Ramsey Numbers involving Cycles, $R(K_3, C_5)$

Question

I've been asked to determine the value of $R(K_3, C_5)$, but I'm having a lot of difficulty putting all the pieces together.

We were given the hint of using $R(3,4) = 9$, and I've tried to apply that, but I don't think my number is "tight" enough.

For example, I wanted to consider $R(3,5)$, because, if a complete graph contains a $K_5$, I know I've got a $C_5$, so I'm done.

Now, I know that; $R(3,5) \le R(2,5) + R(3,4) = 5 + 9 = 14$

So I know that, if I colour a $K_{14}$ in two colours, I'm guaranteed either a $K_3$, or a $K_5$ (and, by extension, a $C_5$), but my question is - can I do any better than this??

Answer 1

Yes, $R(K_3,C_5)= 9$. Below, I've hidden a solution, but you really should try to figure it out yourself now.

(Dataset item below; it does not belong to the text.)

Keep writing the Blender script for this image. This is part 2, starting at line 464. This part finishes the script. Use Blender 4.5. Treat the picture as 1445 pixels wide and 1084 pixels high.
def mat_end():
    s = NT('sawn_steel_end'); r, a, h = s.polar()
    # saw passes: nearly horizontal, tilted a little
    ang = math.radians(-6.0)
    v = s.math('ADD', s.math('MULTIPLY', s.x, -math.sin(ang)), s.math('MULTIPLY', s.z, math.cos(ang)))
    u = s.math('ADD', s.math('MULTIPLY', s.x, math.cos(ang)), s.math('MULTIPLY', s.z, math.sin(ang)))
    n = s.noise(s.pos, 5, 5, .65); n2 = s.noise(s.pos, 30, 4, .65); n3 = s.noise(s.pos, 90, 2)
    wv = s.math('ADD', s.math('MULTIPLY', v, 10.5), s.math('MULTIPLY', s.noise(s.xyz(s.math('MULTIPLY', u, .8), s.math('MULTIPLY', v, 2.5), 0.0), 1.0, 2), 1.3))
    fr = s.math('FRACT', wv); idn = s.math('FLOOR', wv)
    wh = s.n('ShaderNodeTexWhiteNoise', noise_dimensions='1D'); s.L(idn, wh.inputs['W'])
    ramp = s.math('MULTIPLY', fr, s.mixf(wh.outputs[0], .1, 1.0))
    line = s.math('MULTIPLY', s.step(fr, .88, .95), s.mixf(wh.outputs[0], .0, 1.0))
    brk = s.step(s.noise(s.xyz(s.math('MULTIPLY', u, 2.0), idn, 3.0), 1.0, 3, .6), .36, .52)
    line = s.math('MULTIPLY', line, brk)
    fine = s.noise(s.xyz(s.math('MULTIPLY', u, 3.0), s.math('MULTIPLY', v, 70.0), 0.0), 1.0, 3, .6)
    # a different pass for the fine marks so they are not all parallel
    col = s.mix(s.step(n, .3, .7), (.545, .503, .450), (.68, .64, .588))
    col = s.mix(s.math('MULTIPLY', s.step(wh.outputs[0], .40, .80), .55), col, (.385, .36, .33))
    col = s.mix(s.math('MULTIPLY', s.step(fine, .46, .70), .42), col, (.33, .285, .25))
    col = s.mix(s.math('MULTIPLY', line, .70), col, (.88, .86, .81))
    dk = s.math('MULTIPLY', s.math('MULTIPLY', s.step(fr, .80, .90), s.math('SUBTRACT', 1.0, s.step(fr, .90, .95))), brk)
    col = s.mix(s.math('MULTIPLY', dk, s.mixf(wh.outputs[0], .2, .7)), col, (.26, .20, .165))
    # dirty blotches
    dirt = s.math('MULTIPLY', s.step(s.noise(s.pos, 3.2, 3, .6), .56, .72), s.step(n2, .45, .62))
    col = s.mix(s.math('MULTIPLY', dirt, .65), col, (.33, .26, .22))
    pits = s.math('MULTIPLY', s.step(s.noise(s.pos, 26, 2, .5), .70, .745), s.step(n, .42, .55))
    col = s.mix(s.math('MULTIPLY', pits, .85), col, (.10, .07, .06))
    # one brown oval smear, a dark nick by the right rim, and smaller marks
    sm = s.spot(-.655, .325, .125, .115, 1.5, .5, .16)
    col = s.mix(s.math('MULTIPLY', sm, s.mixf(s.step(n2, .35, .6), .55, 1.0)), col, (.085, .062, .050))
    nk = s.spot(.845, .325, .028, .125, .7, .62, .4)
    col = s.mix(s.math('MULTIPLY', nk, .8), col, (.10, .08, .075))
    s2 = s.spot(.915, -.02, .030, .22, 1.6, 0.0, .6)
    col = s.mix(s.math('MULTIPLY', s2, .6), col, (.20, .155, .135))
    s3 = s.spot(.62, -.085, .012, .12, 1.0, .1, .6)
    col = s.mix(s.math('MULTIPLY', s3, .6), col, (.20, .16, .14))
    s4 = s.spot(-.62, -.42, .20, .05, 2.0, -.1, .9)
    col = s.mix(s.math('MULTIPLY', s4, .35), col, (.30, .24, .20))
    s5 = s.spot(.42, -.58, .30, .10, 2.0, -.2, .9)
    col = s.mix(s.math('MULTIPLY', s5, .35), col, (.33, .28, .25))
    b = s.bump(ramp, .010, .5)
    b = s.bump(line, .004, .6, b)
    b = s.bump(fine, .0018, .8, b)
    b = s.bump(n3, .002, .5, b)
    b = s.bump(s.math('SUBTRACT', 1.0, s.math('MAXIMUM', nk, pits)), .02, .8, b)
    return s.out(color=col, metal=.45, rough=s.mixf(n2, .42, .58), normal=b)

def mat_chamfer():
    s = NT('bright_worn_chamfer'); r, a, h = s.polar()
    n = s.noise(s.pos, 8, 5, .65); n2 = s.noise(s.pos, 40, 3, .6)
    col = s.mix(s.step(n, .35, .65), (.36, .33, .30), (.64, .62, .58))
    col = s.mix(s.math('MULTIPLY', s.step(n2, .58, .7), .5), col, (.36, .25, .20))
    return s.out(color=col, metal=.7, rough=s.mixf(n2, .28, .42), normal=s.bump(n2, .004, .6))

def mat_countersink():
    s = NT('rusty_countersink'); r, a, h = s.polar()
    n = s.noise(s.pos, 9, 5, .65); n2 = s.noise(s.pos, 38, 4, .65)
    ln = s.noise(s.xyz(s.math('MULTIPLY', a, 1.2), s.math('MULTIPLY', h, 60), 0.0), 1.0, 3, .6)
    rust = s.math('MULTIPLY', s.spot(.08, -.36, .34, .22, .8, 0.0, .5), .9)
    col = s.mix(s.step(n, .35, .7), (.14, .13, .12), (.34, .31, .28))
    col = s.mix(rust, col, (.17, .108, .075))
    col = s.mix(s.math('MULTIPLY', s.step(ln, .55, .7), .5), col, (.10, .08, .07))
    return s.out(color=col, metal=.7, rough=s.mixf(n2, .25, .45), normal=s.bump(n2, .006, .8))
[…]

First, you'll need to find a coloring of $K_8$ without a red $K_3$ or blue $C_5$.

 

Next, color the edges of $K_9$ in colors red and blue. If there is no blue $K_4$, then by the hint, there is a red triangle and we're done. Otherwise, let the blue $K_4$ be on the vertices $w_1,w_2,w_3,w_4$. Consider the other five vertices $v_1,\ldots, v_5$. At least one of the edges between these is red as otherwise there is a blue $K_5$ and hence blue $C_5$ and we're done. Without loss of generality, say the edge $(v_1,v_2)$ is red.

 

On the other hand, if there are two blue edges from any $v_i$ to $w_1,\ldots, w_4$, then we can form a blue $C_5$ and we're done. So suppose there are at least three red edges from each $v_i$ to $\{w_1,\ldots,w_4\}$. But then in particular a red edge from $v_1$ and a red edge from $v_2$ must be meet at a common vertex $w_j$, and you've found a red triangle.

Answer 2

In $K_8$ let the red graph be $2K_4$ and color all other edges blue, so the blue graph is $K_{4,4}$. The blue graph is bipartite so has no triangle. The components of the red graph are too small to contain a $C_5$. This proves that $R(C_5,K_3)>8$.

Now assume we have a 2-coloring of $G=K_9$ avoiding a red $C_5$ and a blue $K_3$. Assume there is a vertex $v$ with blue degree $\geq5$. Then a $K_5$ at the end of 5 blue edges from $v$ cannot contain any blue edges, so it has a red $C_5$. Contradiction. So every vertex has blue degree less than 5, so red degree at least 4.

Since $R(4,3)=9$, $G$ must contain a red $H=K_4$. A vertex $v\in G-H$ can have at most one red edge to $H$ (or otherwise two elements in $H$ have a common red neighbour, which would produce a red $C_5$). So every vertex in $G-H$ still has red degree at least 3 in $G-H$. Since $G-H$ has only 5 vertices, we can use Ore's theorem to find a Hamiltonian cycle (i.e. a $C_5$) in the red graph, contradiction. So $R(C_5,K_3)\leq 9$.